In Uncategorized on 12/03/2013 at 18:27

No, not the old Saturday Night Live crew, but rather the case of Michael D. Brown and Mary M. Brown, 2013 T. C. Memo. 275, filed 12/3/13. The problem is the bonus depreciation Mike took on his Bombardier Challenger 604 flying machine.

Mike was a flying insurance salesman, selling big-ticket multi-million-dollar policies to the very rich, to get around estate taxes. So successful was Mike that IRS generated Notice 2002-59, 2002-2 C.B. 481, just a scant three weeks after Mike trumpeted a split-dollar life insurance maneuver that, so he told the New York Times, could save $9 in tax for every $1 of premium.

Amazing how these tax maneuverers feel compelled to spill the beans at the very door of 1111 Constitution Avenue, NW. Like IRS doesn’t read the papers.

And as for the split-dollar gambit, see my blogpost “The Split”, 8/29/12, wherein it appears that Steve Neff and Brad Jensen, master builders, were blown up when IRS torpedoed Mike’s brilliant maneuver.

Back to the main story. Mike needed to jet around the country, to meet and greet his high-priced clientele. Commercial travel wasn’t convenient, and chartering meant he was at the mercy of an owner who might whisk his magic carpet away just when Mike most needed it.

So he bought his own. But he had to get it placed in service by year’s-end, and he had a very narrow timeframe to do it. Moreover, he wanted special modifications, like a $200K conference table and a couple of widescreen monitors, and extra subhydraulics (whatever those may be) and a few doodads, so the total bill was $500K, and there was no way his jet  would be completely modified before year’s-end.

Thus, he’d be back to 30% bonus depreciation and not the 50% one-time Congressional largesse special.

Mike, never taking “no” for an answer, paid for and took delivery of the plane at year’s-end, signed a post-delivery agreement with the builders to soup up the plane as Mike required. Mike testifies on the trial he absolutely has to have the conference table and the widescreens in order to wow the stratospheric highrollers he’s trying to sell (and also the CPAs and lower-echelon brokers who send him leads).

Just before the ball drops at Times Square, Mike takes the plane as unmodified, flies to Seattle and then to Chicago, and gets letters signed by a client and a fellow broker saying how they talked business.

Of course the flight logs and the fuel receipts don’t jibe. IRS busily nails Mike for tax fraud on other items, and they settle, but Mike wants to fight for the bonus depreciation. He did pay for the plane, took title and flew it.

But that intrepid unraveller of depreciation, The Judge Who Writes Like a Human Being, a/k/a The Great Dissenter, Judge Mark V. Holmes, isn’t flying with Mike.

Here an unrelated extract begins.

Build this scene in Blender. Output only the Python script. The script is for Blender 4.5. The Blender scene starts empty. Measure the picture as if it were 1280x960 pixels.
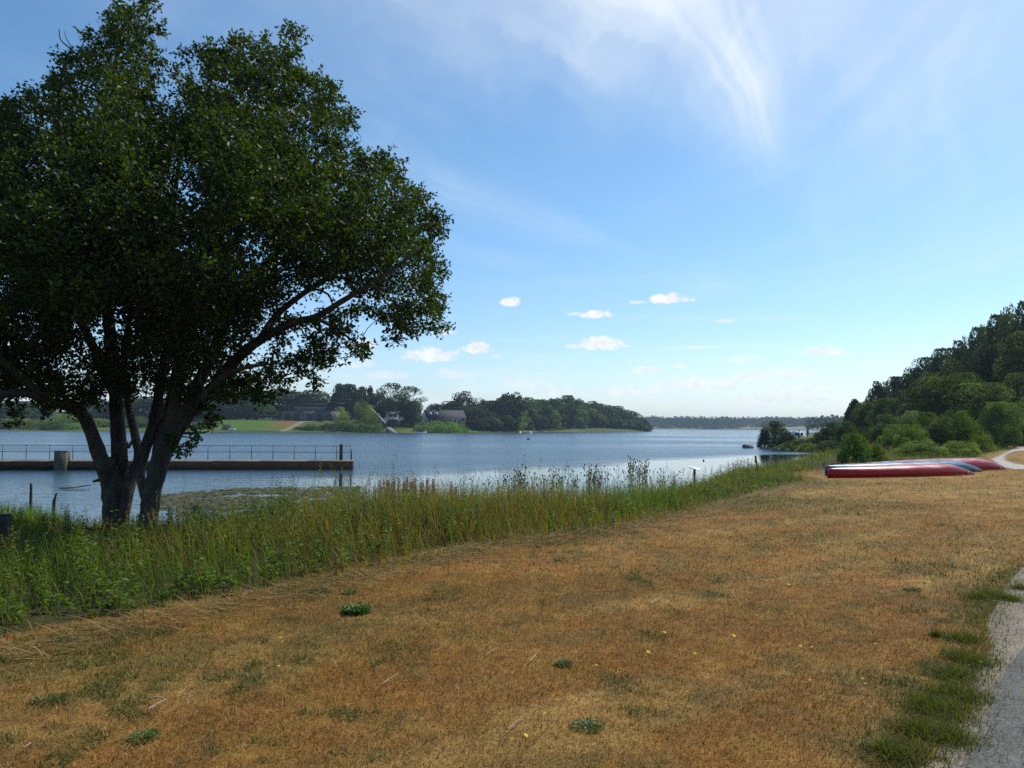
import bpy, math, random
import numpy as np
from mathutils import Vector, Matrix

S = bpy.context.scene
COL = S.collection
PI = math.pi
R = math.radians

# ------------------------------------------------------------------ camera
FPX = 967.0
EYE = 1.6
PITCH = math.atan(53.0 / FPX)
ROLL = R(0.4)
cam_d = bpy.data.cameras.new('camera')
cam = bpy.data.objects.new('camera', cam_d)
COL.objects.link(cam)
cam_d.sensor_width = 36.0
cam_d.lens = 36.0 * FPX / 1280.0
cam_d.clip_start = 0.05
cam_d.clip_end = 20000
CM = Matrix.Translation((0, 0, EYE)) @ Matrix.Rotation(PI / 2 + PITCH, 4, 'X') @ Matrix.Rotation(ROLL, 4, 'Z')
cam.matrix_world = CM
S.camera = cam
_CR = np.array(CM.to_3x3())

# ------------------------------------------------------------------ light and sky
SUN_AZ = R(52)      # to the right of the view direction (+Y), towards +X
SUN_EL = R(50)
sun_dir = Vector((math.sin(SUN_AZ) * math.cos(SUN_EL), math.cos(SUN_AZ) * math.cos(SUN_EL), math.sin(SUN_EL)))
sd_ = bpy.data.lights.new('sun', 'SUN')
sun = bpy.data.objects.new('sun', sd_)
COL.objects.link(sun)
sd_.energy = 4.3
sd_.angle = R(0.55)
sd_.color = (1.0, 0.95, 0.87)
sun.rotation_euler = (-sun_dir).to_track_quat('-Z', 'Y').to_euler()
sun.location = (0, 0, 60)

S.view_settings.view_transform = 'Standard'
S.view_settings.look = 'None'
S.view_settings.exposure = 0.0
S.view_settings.gamma = 1.0
S.view_settings.use_curve_mapping = False
S.render.engine = 'CYCLES'
S.cycles.max_bounces = 7
S.cycles.transparent_max_bounces = 8
S.cycles.diffuse_bounces = 3
S.cycles.glossy_bounces = 3
S.cycles.transmission_bounces = 3
S.cycles.volume_bounces = 1
S.cycles.use_denoising = False
S.cycles.sample_clamp_indirect = 6.0
SKY_STRENGTH = 0.137

# pixel (of the 1280x960 photograph) -> world helpers, used to measure the place
def ray(px, py):
    v = _CR @ np.array(((px - 640) / FPX, -(py - 480) / FPX, -1.0))
    return v
def at(px, py, Y):
    v = ray(px, py)
    t = Y / v[1]
    return Vector((v[0] * t, Y, EYE + v[2] * t))
def gp(px, py, z=0.0):
    v = ray(px, py)
    t = (z - EYE) / v[2]
    return (v[0] * t, v[1] * t)
def azel(px, py):
    v = ray(px, py)
    v = v / np.linalg.norm(v)
    return math.atan2(v[0], v[1]), math.asin(v[2])

# ------------------------------------------------------------------ node helper
class NT:
    def __init__(s, tree):
        s.t = tree; s.n = tree.nodes; s.l = tree.links
    def node(s, ty, **kw):
        n = s.n.new(ty)
        for k, v in kw.items():
            setattr(n, k, v)
        return n
    def put(s, sock, v):
        if isinstance(v, bpy.types.NodeSocket):
            s.l.new(v, sock)
        else:
            sock.default_value = v
    def m(s, op, a, b=None, c=None, clamp=False):
        n = s.n.new('ShaderNodeMath'); n.operation = op; n.use_clamp = clamp
        s.put(n.inputs[0], a)
        if b is not None: s.put(n.inputs[1], b)
        if c is not None: s.put(n.inputs[2], c)
        return n.outputs[0]
    def add(s, a, b): return s.m('ADD', a, b)
    def sub(s, a, b): return s.m('SUBTRACT', a, b)
    def mul(s, a, b): return s.m('MULTIPLY', a, b)
    def div(s, a, b): return s.m('DIVIDE', a, b)
    def mx(s, a, b): return s.m('MAXIMUM', a, b)
    def clamp(s, a): return s.m('ADD', a, 0.0, clamp=True)
    def smooth(s, x, a, b, lo=0.0, hi=1.0):
        n = s.n.new('ShaderNodeMapRange'); n.interpolation_type = 'SMOOTHSTEP'
        s.put(n.inputs[0], x); n.inputs[1].default_value = a; n.inputs[2].default_value = b
        n.inputs[3].default_value = lo; n.inputs[4].default_value = hi
        return n.outputs[0]
    def xyz(s, x, y, z):
        n = s.n.new('ShaderNodeCombineXYZ')
        s.put(n.inputs[0], x); s.put(n.inputs[1], y); s.put(n.inputs[2], z)
        return n.outputs[0]
    def noise(s, vec, scale, detail=4, rough=0.55, dist=0.0, color=False):
        n = s.n.new('ShaderNodeTexNoise')
        if vec is not None: s.l.new(vec, n.inputs['Vector'])
        n.inputs['Scale'].default_value = scale; n.inputs['Detail'].default_value = detail
        n.inputs['Roughness'].default_value = rough; n.inputs['Distortion'].default_value = dist
        return n.outputs['Color' if color else 'Fac']
    def mix(s, f, a, b, blend='MIX'):
        n = s.n.new('ShaderNodeMix'); n.data_type = 'RGBA'; n.blend_type = blend
        s.put(n.inputs[0], f)
        for i, v in ((6, a), (7, b)):
            if not isinstance(v, bpy.types.NodeSocket) and len(v) == 3: v = (*v, 1)
            s.put(n.inputs[i], v)
        return n.outputs[2]
    def mapping(s, vec, scale=(1, 1, 1), rot=(0, 0, 0), loc=(0, 0, 0)):
        n = s.n.new('ShaderNodeMapping'); s.l.new(vec, n.inputs[0])
        n.inputs['Scale'].default_value = scale; n.inputs['Rotation'].default_value = rot
        n.inputs['Location'].default_value = loc
        return n.outputs[0]

# ------------------------------------------------------------------ world
W = bpy.data.worlds.new('World'); S.world = W; W.use_nodes = True
w = NT(W.node_tree); w.n.clear()
sky = w.node('ShaderNodeTexSky', sky_type='NISHITA', sun_disc=False)
sky.sun_elevation = SUN_EL
sky.sun_rotation = SUN_AZ
sky.air_density = 1.0; sky.dust_density = 0.55; sky.ozone_density = 1.6; sky.altitude = 0
geo = w.node('ShaderNodeTexCoord')
dirv = geo.outputs['Generated']
sx = w.node('ShaderNodeSeparateXYZ'); w.l.new(dirv, sx.inputs[0])
az = w.m('ARCTAN2', sx.outputs[0], sx.outputs[1])
el = w.m('ARCSINE', sx.outputs[2])
ae = w.xyz(az, el, 0.0)
# high thin veil everywhere, patchy: project on a plane overhead
zc = w.mx(sx.outputs[2], 0.06)
plane = w.xyz(w.div(sx.outputs[0], zc), w.div(sx.outputs[1], zc), 0.0)
veil_n = w.noise(w.mapping(plane, (0.5, 0.22, 1), (0, 0, R(-28))), 1.0, 6, 0.62, 0.7)
veil = w.mul(w.smooth(veil_n, 0.45, 0.80), 0.42)
fib = w.noise(w.mapping(plane, (3.2, 0.42, 1), (0, 0, R(-24))), 1.3, 4, 0.5, 0.6)
# the big cirrus plumes: gaussian bands about bent lines in azimuth and elevation
def plume(pa, pb, width, bend, end_fade, k):
    (a0, e0), (a1, e1) = azel(*pa), azel(*pb)
    L = math.hypot(a1 - a0, e1 - e0); ux, uy = (a1 - a0) / L, (e1 - e0) / L
    dx, dy = w.sub(az, a0), w.sub(el, e0)
    t = w.div(w.add(w.mul(dx, ux), w.mul(dy, uy)), L)
    s_ = w.sub(w.mul(dx, uy), w.mul(dy, ux))
    s_ = w.add(s_, w.mul(w.mul(w.m('SUBTRACT', 1.0, t), t), bend))
    s_ = w.add(s_, w.mul(w.sub(w.noise(ae, 7.0, 4), 0.5), width * 1.1))
    tt = w.clamp(t)
    wid = w.add(w.mul(w.m('SUBTRACT', 1.0, tt), width), width * 0.22)
    q = w.div(s_, wid)
    g = w.m('EXPONENT', w.mul(w.mul(q, q), -1.0))
    g = w.mul(g, w.smooth(t, 1.0, 1.0 - end_fade))
    g = w.mul(g, w.smooth(t, -0.9, -0.1))
    fl = w.noise(w.xyz(w.mul(q, 2.1), w.mul(t, 1.1), k * 3.0), 1.5, 4, 0.45, 0.0)
    return w.mul(g, w.mul(w.smooth(fl, 0.15, 0.85, 0.45, 1.0), k))
pl = w.add(plume((838, -60), (985, 262), 0.06, 0.10, 0.6, 0.82), plume((560, -160), (960, 200), 0.15, 0.14, 0.6, 0.85))
pl = w.add(pl, plume((1130, -160), (1190, 420), 0.26, 0.0, 0.7, 0.60))
pl = w.add(pl, plume((600, 250), (830, 320), 0.022, 0.0, 0.6, 0.26))
pl = w.add(pl, plume((150, -60), (260, 70), 0.05, 0.0, 0.6, 0.16))
fibv = w.smooth(fib, 0.30, 0.80, 0.72, 1.12)
cir = w.clamp(w.add(w.mul(pl, fibv), w.mul(veil, 0.75)))
# low thin streaks and a pale bank above the horizon, all the way round
st_n = w.noise(w.mapping(ae, (3.0, 42.0, 1)), 1.0, 5, 0.6, 0.3)
band = w.mul(w.smooth(el, 0.005, 0.05), w.smooth(el, 0.24, 0.08))
streak = w.mul(w.mul(w.smooth(st_n, 0.50, 0.78), band), 0.40)
puff_n = w.noise(w.mapping(ae, (11.0, 26.0, 1)), 1.0, 6, 0.6, 0.2)
bank = w.mul(w.mul(w.smooth(puff_n, 0.42, 0.66), w.smooth(el, 0.085, 0.018)), 0.8)
thin = w.clamp(w.add(w.add(cir, streak), bank))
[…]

For Judge Holmes’ disquisitions on depreciation, see my blogposts” Basis For Dummies”, 11/24/11, and “The Sum of Its Parts”, 3/12/12.

Mike did use the plane, and he claims it was ready for air transport, which it was. But that’s not the point. Placing an item of property in service means not only that it works generally, but is fit for the specific use the taxpayer intended, and is ready for that specific use on a regular, ongoing basis, unless frustrated by circumstances beyond the taxpayer’s control.

Reviewing the cases, Judge Holmes concludes: “These cases teach us that not just any use of an asset will satisfy the placed-in-service standard. An asset must instead be available for its intended use on a regular, ongoing basis before we can find it ‘placed in service’ in the tax year in question.” 2013 T. C. Memo. 275, at p. 37. (Emphasis by the Court).

Any use will not suffice. The specific intended use is what controls, and as Mike testified, without the conference table and the widescreen monitors, the plane didn’t answer Mike’s specific insurance-flogging needs.

“The problem with the Challenger was that, although it would have been, as Brown said, ‘perfect for some buyers,’ it wasn’t complete for him without the ’two business requirements that [he] needed.’ And without those two …modifications, the Challenger wasn’t ‘in a state of availability for the specific intended function in Brown’s insurance business….” 2013 T. C. Memo. 275, at p. 37.

Mike does avoid the 75% fraud chop, because, though he may have filed fraudulent returns in other years, IRS couldn’t prove he committed fraud with the Challenger. But Mike does get hit with the 20% substantial understatement.